Sin embargo, hay más Sidi Bou Said fuera de esas “líneas imaginarias marcadas” y realmente merece la pena transcender esa parte y apostar por su verdadera autenticidad y todo lo que es capaz de ofrecer al viajero que busca un sitio en el que aminorar el ritmo, descansar y recomponerse del viaje. Ninguna de sus numerosas callejuelas, unas bulliciosas y llenas de vida, repletas de pequeños talleres, puestos callejeros y restaurantes, otras solitarias y serenas a excepción de la presencia de algún gato, o muchos gatos, de los centenares que podemos encontrar allí y cuyas leyendas populares hablan de ellos como los “verdaderos señores de Sidi Bou Said”, nos dejarán indiferentes.

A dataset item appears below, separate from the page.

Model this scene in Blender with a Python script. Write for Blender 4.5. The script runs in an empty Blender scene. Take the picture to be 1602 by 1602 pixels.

El azul intenso, vibrante e indescriptible de sus puertas y ventanas (recordemos que este color representa entre otras cosas “la buena suerte” en la mayor parte de los países árabes) contrasta y compite en belleza y vitalidad con el azul celeste del cielo, las diferentes tonalidades que nos ofrece el azul del mar así como la brisa marina se funde con el aroma envolvente de los geranios entremezclados, entre si, con la intensidad, dulzura y sensualidad del jazmín (del árabe hispánico yas[a]mín). Esta preciosa flor es el emblema nacional de Túnez e inunda no sólo cada rincón del pueblo sino también acompaña a cada uno de sus heterogéneos habitantes pues, a pesar de que este país se ha modernizado bastante, las diferencias sociales y de clase siguen siendo más que evidentes.
Algunos hombres casados suelen llevar un diminuto ramillete, con unos cuantos jazmines, en la oreja derecha (los solteros en el lado contrario) y en cuanto a las mujeres, unas lo guardan dentro del bolso, otras lo llevan en el pelo, pecho (a modo de broche) e incluso en forma de bonitos collares. Por supuesto, se ha convertido en todo un reclamo turístico y en cualquier momento de nuestra visita ya sea aquí, en la capital u otras ciudades, habrá oportunidad de hacerse con esta bella y aromática flor ya que no faltarán simpáticos e insistentes vendedores que se ofrezcan a ello.